Decía que cada lector, cuando lee, no puede dejar de toparse con encuentros imprevistos, con ese objeto que trastoca su lectura porque le dice a él en lo que lee. Y cuando alzamos la vista del texto es, precisamente, para recibir su eco, el eco de lo que nos mira en el texto. Dejaré entonces, para concluir, mi tropiezo, lo que me hizo levantar la vista. Es la prueba de la mirada que encontré. Ocurrió así. Leí en ese fragmento algo que no estaba escrito. Literalmente, lo vi. Esto es, encontré en el texto lo que empañaba mi visión, lo que me miraba. Tuve que leerlo una y otra vez para extraer por fin esa mirada, para extraer mi Otro en lo que leía. Una cierta ambigüedad en la traducción levantó el velo de mis fantasmas. Me imaginé que el niño de doce años se ocultaba en el rincón de la habitación mientras su padre se afeitaba, justo en un lugar desde el que podía ver, a través del espejo, el ojo del padre. Me imaginé la fascinación ante este encuentro imposible, ante ese espejismo infantil, destinado a romperse: poder ver el ojo del padre, viendo sin ver el ojo del niño; y viceversa, el ojo del niño viendo, él sí, el ojo del padre, pero sin su mirada hacia él. Este dominio de la situación, más allá de la mirada del padre. Por alguna razón se realizó en mí esta escritura.

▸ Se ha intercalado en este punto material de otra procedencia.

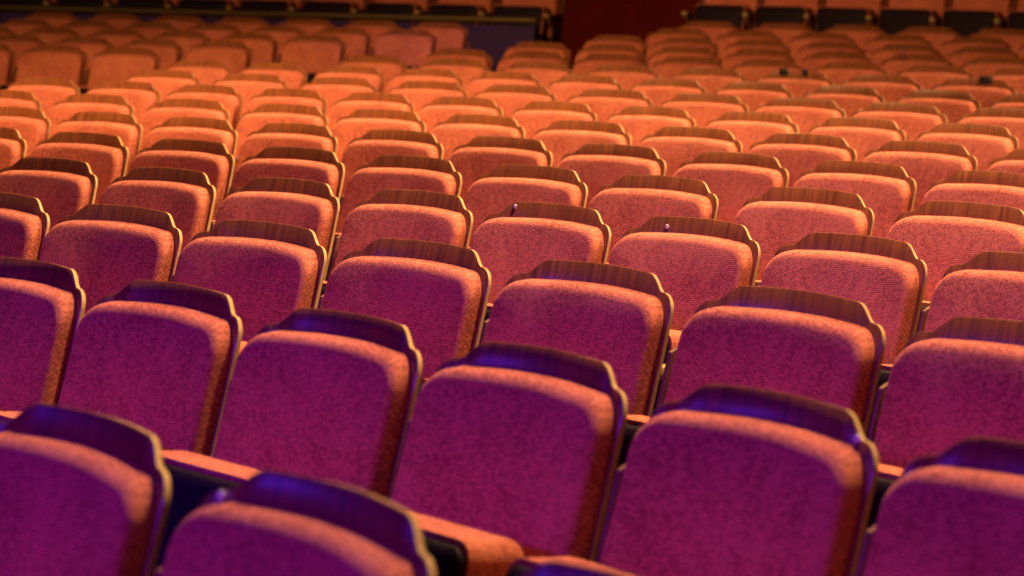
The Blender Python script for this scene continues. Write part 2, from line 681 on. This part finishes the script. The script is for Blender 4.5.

Sólo añadir que quizás los espejos no se hayan roto como anuncié al principio. O que se rompan no impide que surjan otros nuevos, todo el tiempo. Es lo que tiene que sean el soporte de la tentación imaginaria, y que no haya tal sujeto organizador de su experiencia. El sujeto es lo que emerge en el encuentro con lo que tropieza. Por eso el yo es su mentira, una ambición unitaria que pretende evitar el encuentro con el objeto, con lo que dice en él lo que no quiere ver, su verdad.